Z pelnym brzuchem to mozna chodzic, wiec zaczelem zaglebiac sie w krete okoliczne uliczki. Krecilem sie i krecilem po okolicy aby odnalezc sie w parku Gucheng. Tu dorwal mnie pierwszy z dzisiejszych rozmowcow. Jego angielski byl kiepski wiec nie sluchalem za dlugo jego wykladu jaka to wazna jest tradycja i historia. Nastepnie pobladzilem troche na Shanghai Old Street, ktore jest nastawionym na turystow mega kompleksem handlowym, ble.
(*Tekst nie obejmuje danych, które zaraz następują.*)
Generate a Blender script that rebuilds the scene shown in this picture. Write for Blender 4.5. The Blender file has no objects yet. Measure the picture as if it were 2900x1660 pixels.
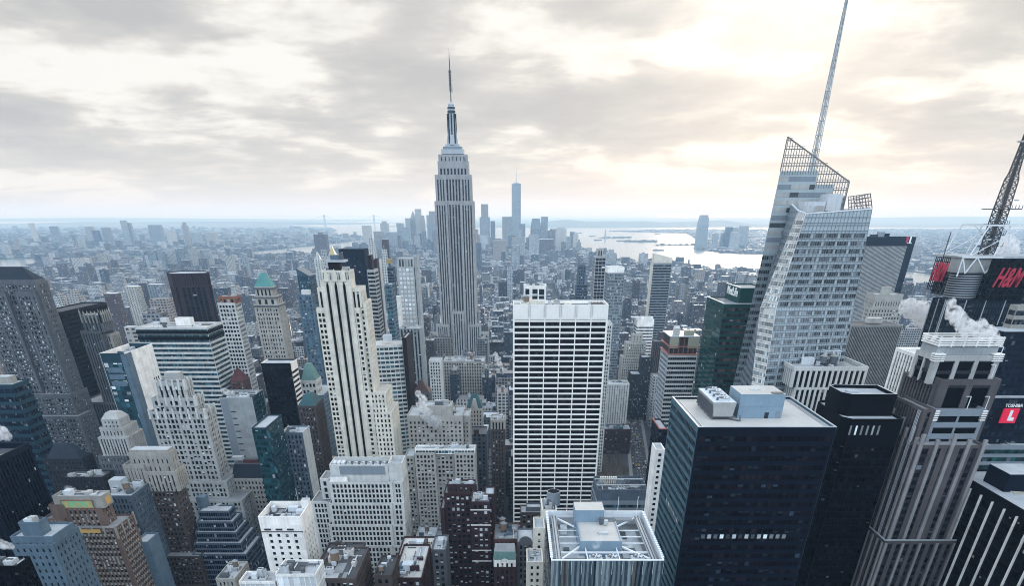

Niestety jest to jedna z drog do Temple of Town Gods. Swiatynia taka sobie, albo po Tajlandii ciezko mnie w tym temacie zadowolic.

boczne uliczki

. .

jedzenie

. .

Jak juz udalo mi sie wydostac z tego calego pierdolnika to zostalem zagadany przez Jessice (chinskie imie niewymawialne) i po krotkiej konwersacji wybralem sie z nia i jej bratem do jakiejs herbaciarni na degustacje. Herbaciarnia klimatyczna. Pani prowadzaca degustacje mowila tylko po chinsku, wiec dobrze ze bylem z tlumaczka. Probowalismy najrozniejszych herbat, stosujac najrozniejsze techniki parzenia i picia. Do tego szybka lekcja chinskiego i wiele chinskich legend tlumaczonych przez moja kolezanke. Bylo oczywiscie niezle, ale cena tez okazala sie niezla :). Wraz z zakupiona przez wszystkich herbata wyszlo ... uwaga ... 850rmb (jakies 350pln), do podzialu na 3 osoby. Po wyjsciu z lokalu trzasnelismy sobie wspolna fote i wymienilismy sie mailami. Po wszyskim zaczelem sie zastanawiac czy Jessica rzeczywiscie oprowadzala brata po miescie, czy moze byla jednym z nagabywaczy. Zaciagnela mnie na herbate, odegrala z kolega ladna scenke po czym wrocila do herbaciarni zabrac niby zaplacone pieniadze. Hmm sam juz nie wiem. Jezeli to bylo udawane to nie powiem panna byla niezla. No trudno raz sie zyje, przynajmniej degustaca herbaty zaliczona.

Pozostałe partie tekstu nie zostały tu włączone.